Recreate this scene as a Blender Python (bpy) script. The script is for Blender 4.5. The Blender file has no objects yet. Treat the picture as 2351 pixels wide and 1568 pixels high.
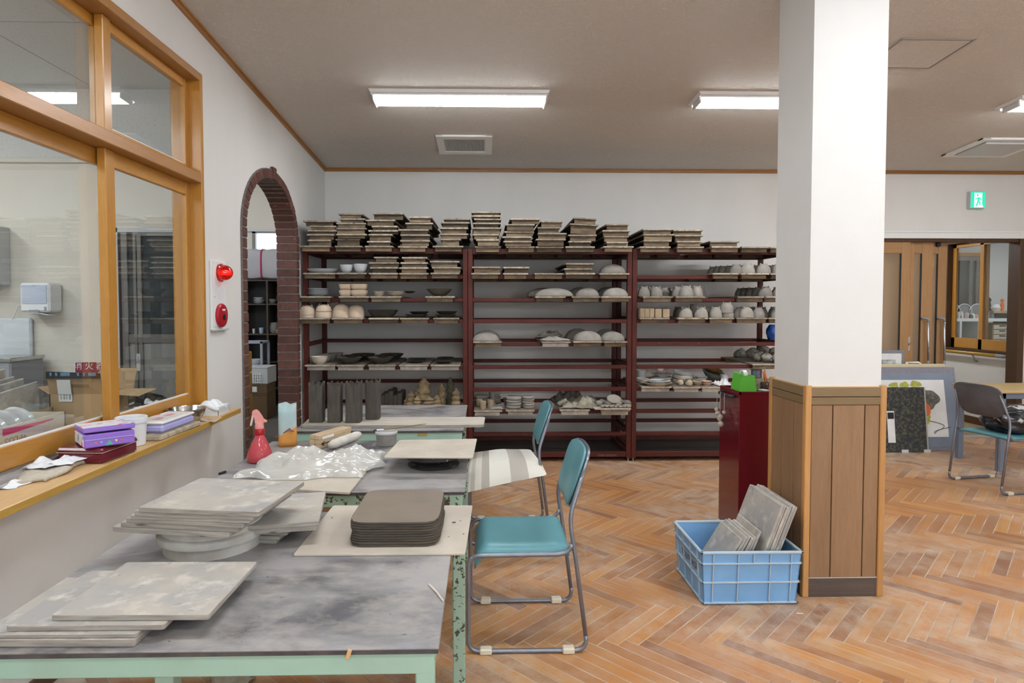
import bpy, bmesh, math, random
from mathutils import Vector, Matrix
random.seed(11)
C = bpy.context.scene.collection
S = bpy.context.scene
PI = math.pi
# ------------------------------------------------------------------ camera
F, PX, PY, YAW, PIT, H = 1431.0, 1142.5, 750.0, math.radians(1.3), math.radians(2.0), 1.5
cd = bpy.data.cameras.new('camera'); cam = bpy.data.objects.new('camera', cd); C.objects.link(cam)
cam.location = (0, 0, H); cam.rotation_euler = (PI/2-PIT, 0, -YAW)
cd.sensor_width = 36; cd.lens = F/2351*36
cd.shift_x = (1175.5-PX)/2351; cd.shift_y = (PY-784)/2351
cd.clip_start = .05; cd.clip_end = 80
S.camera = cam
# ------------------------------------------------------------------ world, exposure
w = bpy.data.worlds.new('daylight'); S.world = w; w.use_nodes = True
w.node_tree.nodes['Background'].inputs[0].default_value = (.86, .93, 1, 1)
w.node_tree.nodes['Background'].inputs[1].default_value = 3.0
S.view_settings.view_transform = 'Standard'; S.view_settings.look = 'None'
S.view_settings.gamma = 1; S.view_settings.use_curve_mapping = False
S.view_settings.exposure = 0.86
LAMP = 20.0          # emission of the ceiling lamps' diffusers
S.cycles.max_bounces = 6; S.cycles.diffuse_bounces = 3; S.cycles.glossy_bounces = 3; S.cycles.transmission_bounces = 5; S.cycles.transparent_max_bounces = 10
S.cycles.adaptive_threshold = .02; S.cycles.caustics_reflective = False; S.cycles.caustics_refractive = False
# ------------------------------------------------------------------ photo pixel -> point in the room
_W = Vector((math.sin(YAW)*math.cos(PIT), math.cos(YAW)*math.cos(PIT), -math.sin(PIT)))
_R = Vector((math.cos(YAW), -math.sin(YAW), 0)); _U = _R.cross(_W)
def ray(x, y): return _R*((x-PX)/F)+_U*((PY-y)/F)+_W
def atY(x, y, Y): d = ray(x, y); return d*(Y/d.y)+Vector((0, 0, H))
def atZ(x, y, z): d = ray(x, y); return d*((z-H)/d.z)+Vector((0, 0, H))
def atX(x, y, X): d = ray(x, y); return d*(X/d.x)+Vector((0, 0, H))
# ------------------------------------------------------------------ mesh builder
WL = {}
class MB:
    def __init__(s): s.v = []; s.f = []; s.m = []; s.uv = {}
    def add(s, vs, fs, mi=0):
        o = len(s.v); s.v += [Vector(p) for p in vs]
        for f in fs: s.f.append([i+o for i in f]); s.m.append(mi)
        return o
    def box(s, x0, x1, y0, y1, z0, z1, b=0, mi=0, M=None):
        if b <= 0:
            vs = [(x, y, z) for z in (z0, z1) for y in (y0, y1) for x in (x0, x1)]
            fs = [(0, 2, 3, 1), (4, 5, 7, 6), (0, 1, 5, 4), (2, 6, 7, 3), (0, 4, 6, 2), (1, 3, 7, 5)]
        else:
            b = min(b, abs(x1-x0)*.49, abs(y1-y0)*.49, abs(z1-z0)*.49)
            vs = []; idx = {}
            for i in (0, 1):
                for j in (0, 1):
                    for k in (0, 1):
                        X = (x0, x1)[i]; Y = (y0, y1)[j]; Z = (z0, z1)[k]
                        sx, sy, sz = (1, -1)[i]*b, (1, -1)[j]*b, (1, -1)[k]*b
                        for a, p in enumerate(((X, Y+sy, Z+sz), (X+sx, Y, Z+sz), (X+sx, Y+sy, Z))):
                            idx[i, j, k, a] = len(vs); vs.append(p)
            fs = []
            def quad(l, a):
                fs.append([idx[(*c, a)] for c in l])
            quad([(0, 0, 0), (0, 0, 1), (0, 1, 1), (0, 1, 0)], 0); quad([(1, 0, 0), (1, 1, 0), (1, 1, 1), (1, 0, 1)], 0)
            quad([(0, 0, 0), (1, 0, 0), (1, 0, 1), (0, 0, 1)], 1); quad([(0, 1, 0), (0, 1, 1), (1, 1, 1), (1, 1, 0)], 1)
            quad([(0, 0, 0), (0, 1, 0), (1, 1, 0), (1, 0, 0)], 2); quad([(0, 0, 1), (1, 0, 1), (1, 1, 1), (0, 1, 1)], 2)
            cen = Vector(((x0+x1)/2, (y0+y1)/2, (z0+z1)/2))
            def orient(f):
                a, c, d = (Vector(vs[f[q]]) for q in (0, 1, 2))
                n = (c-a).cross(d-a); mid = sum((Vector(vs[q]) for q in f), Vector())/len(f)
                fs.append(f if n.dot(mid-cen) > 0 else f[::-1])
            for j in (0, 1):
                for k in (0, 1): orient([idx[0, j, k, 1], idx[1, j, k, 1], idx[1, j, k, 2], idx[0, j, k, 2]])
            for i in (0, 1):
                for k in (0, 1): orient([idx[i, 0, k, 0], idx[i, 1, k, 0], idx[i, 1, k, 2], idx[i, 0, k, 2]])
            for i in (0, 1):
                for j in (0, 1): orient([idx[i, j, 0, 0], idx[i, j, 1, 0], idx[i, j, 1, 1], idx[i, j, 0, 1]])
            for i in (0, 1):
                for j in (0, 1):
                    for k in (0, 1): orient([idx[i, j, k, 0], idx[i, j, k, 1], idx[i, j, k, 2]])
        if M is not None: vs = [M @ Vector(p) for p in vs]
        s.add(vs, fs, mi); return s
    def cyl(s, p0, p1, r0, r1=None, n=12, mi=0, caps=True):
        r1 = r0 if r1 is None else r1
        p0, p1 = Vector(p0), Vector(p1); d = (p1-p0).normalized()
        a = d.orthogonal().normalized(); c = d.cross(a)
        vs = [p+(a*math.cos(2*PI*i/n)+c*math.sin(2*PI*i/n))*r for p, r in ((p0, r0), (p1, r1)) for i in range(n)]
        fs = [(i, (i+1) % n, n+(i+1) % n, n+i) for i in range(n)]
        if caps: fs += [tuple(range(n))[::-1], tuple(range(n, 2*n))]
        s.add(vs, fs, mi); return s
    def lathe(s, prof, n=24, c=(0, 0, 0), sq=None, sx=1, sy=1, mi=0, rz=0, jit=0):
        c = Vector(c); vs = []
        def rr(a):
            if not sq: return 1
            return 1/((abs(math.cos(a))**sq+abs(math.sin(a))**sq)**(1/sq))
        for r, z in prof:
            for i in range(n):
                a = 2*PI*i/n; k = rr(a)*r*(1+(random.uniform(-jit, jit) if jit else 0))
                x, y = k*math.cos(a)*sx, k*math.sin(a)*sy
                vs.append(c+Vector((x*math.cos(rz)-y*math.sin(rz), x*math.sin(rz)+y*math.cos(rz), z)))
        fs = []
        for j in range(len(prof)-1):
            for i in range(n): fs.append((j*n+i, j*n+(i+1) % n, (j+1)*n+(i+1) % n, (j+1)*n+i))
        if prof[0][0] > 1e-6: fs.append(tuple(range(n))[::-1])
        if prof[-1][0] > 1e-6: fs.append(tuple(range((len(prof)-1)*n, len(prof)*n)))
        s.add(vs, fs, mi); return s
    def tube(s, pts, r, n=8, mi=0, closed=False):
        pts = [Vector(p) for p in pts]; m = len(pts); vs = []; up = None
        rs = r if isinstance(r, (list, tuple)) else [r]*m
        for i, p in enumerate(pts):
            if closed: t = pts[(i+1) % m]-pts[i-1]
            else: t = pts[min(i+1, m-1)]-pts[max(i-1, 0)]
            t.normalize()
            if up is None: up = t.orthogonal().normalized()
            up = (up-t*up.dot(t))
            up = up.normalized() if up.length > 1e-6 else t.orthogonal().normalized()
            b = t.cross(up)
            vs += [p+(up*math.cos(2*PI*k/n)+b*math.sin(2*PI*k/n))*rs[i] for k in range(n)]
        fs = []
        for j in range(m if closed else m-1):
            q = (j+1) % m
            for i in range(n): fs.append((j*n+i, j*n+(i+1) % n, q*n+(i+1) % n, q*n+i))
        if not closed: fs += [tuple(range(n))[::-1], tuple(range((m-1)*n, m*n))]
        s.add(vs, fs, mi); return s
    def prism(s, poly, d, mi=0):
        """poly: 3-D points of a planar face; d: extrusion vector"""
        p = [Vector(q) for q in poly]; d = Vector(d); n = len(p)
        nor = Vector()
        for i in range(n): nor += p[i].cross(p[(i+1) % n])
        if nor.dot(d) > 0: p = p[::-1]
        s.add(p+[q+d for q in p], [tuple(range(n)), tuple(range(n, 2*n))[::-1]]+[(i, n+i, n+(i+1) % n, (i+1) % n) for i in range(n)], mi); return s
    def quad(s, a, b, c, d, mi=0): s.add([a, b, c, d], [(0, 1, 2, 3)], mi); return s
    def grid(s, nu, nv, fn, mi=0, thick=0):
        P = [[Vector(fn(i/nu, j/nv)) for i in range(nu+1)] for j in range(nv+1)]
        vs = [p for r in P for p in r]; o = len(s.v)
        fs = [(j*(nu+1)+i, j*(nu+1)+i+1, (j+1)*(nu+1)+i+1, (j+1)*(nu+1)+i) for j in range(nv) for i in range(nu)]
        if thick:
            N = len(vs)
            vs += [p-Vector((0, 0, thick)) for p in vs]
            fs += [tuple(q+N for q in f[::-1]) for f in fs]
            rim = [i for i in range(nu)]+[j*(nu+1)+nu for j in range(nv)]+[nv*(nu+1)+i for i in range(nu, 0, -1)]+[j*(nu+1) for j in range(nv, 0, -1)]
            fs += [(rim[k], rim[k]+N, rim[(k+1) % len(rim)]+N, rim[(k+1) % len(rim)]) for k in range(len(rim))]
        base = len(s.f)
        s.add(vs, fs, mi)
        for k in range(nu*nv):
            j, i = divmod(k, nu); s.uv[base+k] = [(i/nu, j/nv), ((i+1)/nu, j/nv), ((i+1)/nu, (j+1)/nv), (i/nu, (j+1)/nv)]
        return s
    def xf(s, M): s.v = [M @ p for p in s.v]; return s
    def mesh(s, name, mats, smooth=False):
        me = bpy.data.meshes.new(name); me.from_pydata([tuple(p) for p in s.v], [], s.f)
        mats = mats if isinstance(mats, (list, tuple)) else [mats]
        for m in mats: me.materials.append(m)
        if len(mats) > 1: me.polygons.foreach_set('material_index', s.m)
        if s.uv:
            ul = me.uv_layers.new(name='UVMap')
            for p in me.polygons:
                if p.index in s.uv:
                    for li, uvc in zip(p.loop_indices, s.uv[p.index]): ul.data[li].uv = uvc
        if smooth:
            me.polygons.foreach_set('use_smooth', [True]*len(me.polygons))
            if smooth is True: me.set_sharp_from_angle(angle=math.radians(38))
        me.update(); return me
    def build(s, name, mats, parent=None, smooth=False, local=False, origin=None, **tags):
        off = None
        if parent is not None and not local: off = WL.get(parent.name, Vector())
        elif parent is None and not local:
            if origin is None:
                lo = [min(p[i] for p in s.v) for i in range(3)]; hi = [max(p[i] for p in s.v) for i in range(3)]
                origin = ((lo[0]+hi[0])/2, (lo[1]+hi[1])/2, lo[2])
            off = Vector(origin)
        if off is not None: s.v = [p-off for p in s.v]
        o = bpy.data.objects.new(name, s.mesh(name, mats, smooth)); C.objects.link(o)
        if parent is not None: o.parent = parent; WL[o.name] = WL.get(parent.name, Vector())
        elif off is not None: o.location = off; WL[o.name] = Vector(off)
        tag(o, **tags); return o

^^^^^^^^

- EXERCISE PROMPT -
Gather all lines with the string "objects" from the data.

- FINAL RESULT -
Recreate this scene as a Blender Python (bpy) script. The script is for Blender 4.5. The Blender file has no objects yet. Treat the picture as 2351 pixels wide and 1568 pixels high.
cd = bpy.data.cameras.new('camera'); cam = bpy.data.objects.new('camera', cd); C.objects.link(cam)
        o = bpy.data.objects.new(name, s.mesh(name, mats, smooth)); C.objects.link(o)